Inauguration of the Obama Administration and Changes in the World Order

Faculty Fellow, RIETI

Democratic candidate Barack Obama won the Nov. 4, 2008, U.S. presidential election. As Obama was the first African-American to be elected president, the election was a historical milestone for the United States. Obama's election was also significant for the rest of the world.

The world is undergoing a period of great turmoil, of a kind that only occurs once every few decades. The financial crisis that resulted from the U.S. subprime loan issue is growing worse. The situation is of course capturing the attention of the global community. We must, however, not forget that conflicts involving such powers as the U.S. and Russia are occurring in many parts of the world, including Iraq, Afghanistan and Georgia. In a term, the world is currently "on fire."

The simultaneous emergence of these problems is not pure coincidence. In my view, it indicates that the world order has entered a stage of structural change. This transition has already been reflected in the stricter financial regulation advocated at the Seventh Asia-Europe Meeting (ASEM 7) in Beijing, and the first G-20 summit.

Globalization under the U.S. initiative has led the world for the last three decades or so. In a role that began to take full effect during the Reagan Administration, the U.S. has positioned itself at the center of the world order with the dollar as the strong key currency, a huge consumer market, and supremacy in the field of high-tech weaponry. However, a confrontation of asymmetric threats, including twin deficits, terrorism and nuclear proliferation has gradually exposed the limitations of this structure. The present difficult position of the Bush Administration reflects such limitations.

Emergence of a new class of leaders

It is significant that in such times people in the U.S. chose Barack Obama, a young leader of an unprecedented mold. Their choice is significant because Obama has qualities that differ greatly from past American presidents. Obama is not only an African-American president, but also the child of an African-born father and Caucasian mother from a liberal family. He experienced the societies of Indonesia and Hawaii during his youth, and has close relatives in Kenya, the country of his father.

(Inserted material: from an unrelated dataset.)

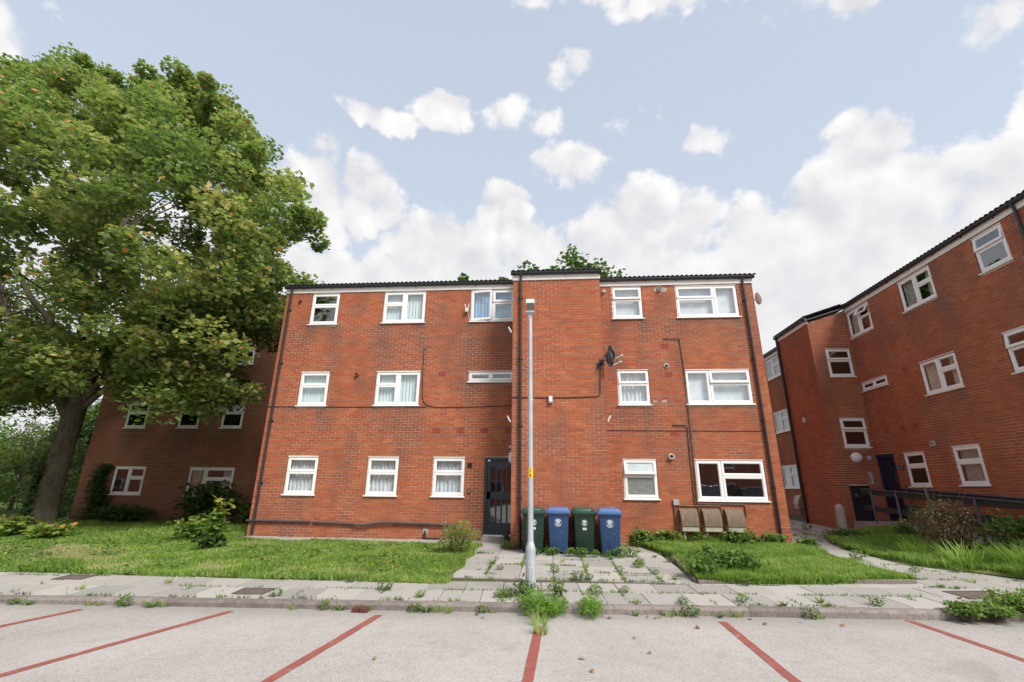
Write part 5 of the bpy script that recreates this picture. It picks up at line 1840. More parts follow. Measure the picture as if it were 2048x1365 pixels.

As this background suggests, Obama has deep connections with the non-Western world not found in any U.S. president to date.

I believe such a person was elected president because people in the U.S. are taking a serious view of the current position of their country and sensing the need for sweeping change. In that sense, the "change" advocated by Obama was not only a message criticizing the Bush Administration in power, but also a word that seized the American consciousness at a deeper level.

Obama displayed his extraordinary qualities through superior oratory capabilities and leadership in a campaign that gave the impression of great maturity. Whether or not he will be a successful president remains to be seen. What can be said at this point is that Obama's election made it possible for the U.S. to choose its leaders from an unprecedented range of classes. His election opened the door for U.S. citizens of ethnic minority and immigrant backgrounds from the non-Western world to become elected leaders. This fact is consistent with the present world order, which is undergoing the vast changes stated above in which the political and economic influences of non-Western countries are noticeably growing.

Search for a new political and economic order

Getting the economic crisis under control is undoubtedly an immediate task for the Obama Administration. The prescription for accomplishing this will include strengthening the financial sector and adopting economic stimulus measures. I expect that in time the Obama Administration will be asked to integrate this prescription with medium- and long-term political and economic visions.

The Obama Administration's response will likely combine measures for climbing out of the recession with energy-saving initiatives, new energy development, and revitalization plans for the industrial sector via the prioritization of environmental responses that include global warming countermeasures. The incoming administration may, for instance, support the revitalization of the U.S. auto industry, currently in critical condition, within the context of resource and environmental measures.

At the same time, the Obama Administration is expected to place foreign relations with Middle Eastern nations, European nations and Russia as its top diplomatic priority. The Administration's ability to succeed the Bush Administration in righting the war on terrorism and stabilizing relations with Russia, which now include conflicts such as the one in Georgia, in ways that reflect U.S. interests remains an element of uncertainty in international politics. In the meantime, in Asia Pacific the Obama Administration will likely monitor the situation for some time before commencing work by taking advantage of occasions such as the Asia Pacific Economic Cooperation (APEC) conference scheduled for late 2009. Building relationships of trust with the Obama Administration by that time will be a priority issue for Japan's immediate U.S. policies.